We’ll assume you are a woman in a new relationship with a
man ..
You’ve met him online or in a club or in line at a grocery
store. He is cute and his personal hygiene meets your standards. You met
your circle of friends for lunch and all five of you discussed his looks,
occupation and intentions. Your circle of friends trusts each other to give
each other advice on fashion, dating, love and relationships issues. Your
friends say that he sounds like a dream date.
However, your guard is up; the last several relationships you’ve been in
were a chain of disappointments: one gentleman you’ve dated had another
‘girlfriend’ at the same time he was seeing you. Another man you’ve dated
for a while said he was divorced but he was not; he was married. The last
attempt you’ve had at dating involved a great deal of alcohol and nearly
ended up in date-rape.
You’ve made a decision: ‘I will not be dating men who are interested in sex
only. I will only date men who are emotionally ready for relationships,
intimacy and love. The next time I will be in a relationship, it will not be
about sex, it will be about trust and intimacy.’

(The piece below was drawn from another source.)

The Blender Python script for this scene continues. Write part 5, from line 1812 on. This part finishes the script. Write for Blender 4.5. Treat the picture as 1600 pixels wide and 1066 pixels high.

This is a good decision, especially for someone who got hurt in past
relationships and is afraid of the future experiences with men.
Now, how will you determine, early enough in the
relationship, if the man you are dating is interested in getting to know you
and developing a relationship with you? Or is this just another sexual
opportunity for him?
Here are some tips and behaviors that describe interest in sex vs.
relationship during the first couple of dates or early on in the
relationship:
• When a guy is interested in the details and stories of your sexual history
on the first and second dates - he is interested in sex...
• Your date is commenting obsessively on body parts, yours and other women -
he is not into relationship - he is into sex.
• If /when he tells you details of his own sexual history, too soon into the
'relationship', even under the guise of confiding, he is interested in sex.
• Consider his ability to maintain eye contact with you. If he is very shy
and cannot maintain eye contact, he’ll look down at his shoes or at the
floor. However, if/when he speaks with you and keeps focusing on your
breasts and following your breasts with his eyes, even as you move around -
it is a red flag: he is not shy and he is not interested in really getting
to know you…
• If there is spontaneous touching, which you feel is inappropriate – it
probably is.
Not all relationships start like the examples above. Most dating
relationships begin with interests to see and get to know each other. For
the women who are interested in intimacy and friendships before sex, and/or
got hurt in relationships that turned to be sexual encounters only, being
strategic and mindful is a way to continue to date… carefully.